The OFT has decided that the test for reference is met in relation to the supply of airport infrastructure services to airlines in the South West of England.
Penny Boys, OFT Executive Director, said: 'The merger raises concerns about a loss of competition between Exeter International Airport and Bristol International Airport which may ultimately adversely affect the choice of low-cost and charter flights for air passengers in the South West of England.'
The acquisition was referred to the OFT by the European Commission under Article 9 of the EC Merger Regulation on 8 August 2005 following a request by the OFT (see press release 132/05).
The CC is expected to report by 27 March 2006.
NOTES
1. Macquaire Airports Ltd and Ferrovial Aeropuertos SA jointly own Bristol International Airport. Exeter International Airport is currently owned by Devon County Council.
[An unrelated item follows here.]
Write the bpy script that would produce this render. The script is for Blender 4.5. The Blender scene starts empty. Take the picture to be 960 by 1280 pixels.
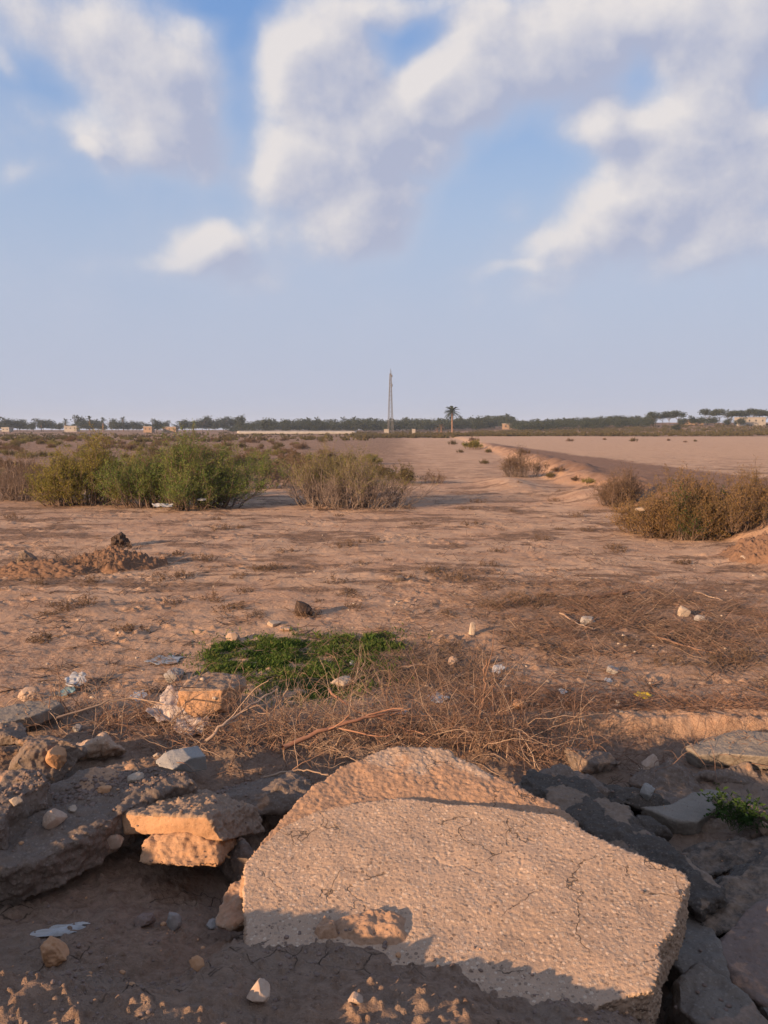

2. The reference test - the OFT has a duty to make a reference to the CC if the OFT believes that it is or may be the case that arrangements are in progress or in contemplation which, if carried into effect, will result in the creation of a relevant merger situation; and the creation of that situation may be expected to result in a substantial lessening of competition within any market or markets in the United Kingdom for goods or services.
3. Under the Enterprise Act 2002 a relevant merger situation is created if two or more enterprises have ceased to be distinct enterprises; and the value of the turnover in the United Kingdom of the enterprise being taken over exceeds £70 million; or as a result of the transaction, in relation to the supply of goods or services of any description, a 25 per cent share of supply in the UK (or a substantial part thereof) is created or enhanced.
4. The CC may extend the 24 week period within which it is required to publish its report by no more than eight weeks if it considers that there are special reasons why the report cannot be published within that period.
5. The text of this decision will be placed on the mergers section of this website as soon as is reasonably practicable.